Matt Sanchez pokes the cry baby media with a stick:

Everywhere I have traveled throughout Iraq, I’ve heard troop horror stories of seemingly friendly reporters “burning” them, but reporters defend themselves. An LA Times correspondent insisted she was meticulous about getting quotes right, another journalist from the Army Times said soldiers sometimes regret saying things that look dumb in print. Misled or misspoken? The truth probably lies somewhere in between, but there should be no doubt about the friction between those on post and those in the press. Reporting as if the war were some type of game show, media coverage has been reduced to a running tally of dead servicemen and “expert commentary” from the faraway, air-conditioned offices of a midtown Manhattan newsroom.

Setting a Guinness record for distance to commute to work, Time magazine’s Iraq “expert” Joe Klein has managed to get his opinion and analysis to audiences worldwide since 2003. With no military experience (which seems to be a prerequisite for reporting from Iraq), perched above is keyboard in Westchester, N.Y., Klein has been a persistent back-seat driver in the “rush to war”. Finally, after four years of his articles have influenced millions of readers and news outlets throughout the world, Joe Klein has made it into Iraq just in time to declare the effort hopeless.

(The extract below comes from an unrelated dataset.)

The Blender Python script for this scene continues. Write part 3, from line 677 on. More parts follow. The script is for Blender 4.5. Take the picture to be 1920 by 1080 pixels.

As I read much of the Western press I wonder, who side are these guys on? Of course, the answer is that they’re supposed to remain neutral, but this neutrality is a luxury afforded the media by a standard that only one side will meet. When Time magazine interviewed a bombmaker claiming to be responsible for “rising American casualties,” they forgot to ask the “sophisticated and tenacious enemy” the tough questions like, “What’s your exit strategy?” or “How broken is the insurgency?” “Could you define victory?” or even the most basic, “Why are you doing this?” The fact that the press demands accountability from one side and offers servility to the other is a very cunning strategy to win an asymmetrical war. That is, it’s as if the press were conducting a war of its own.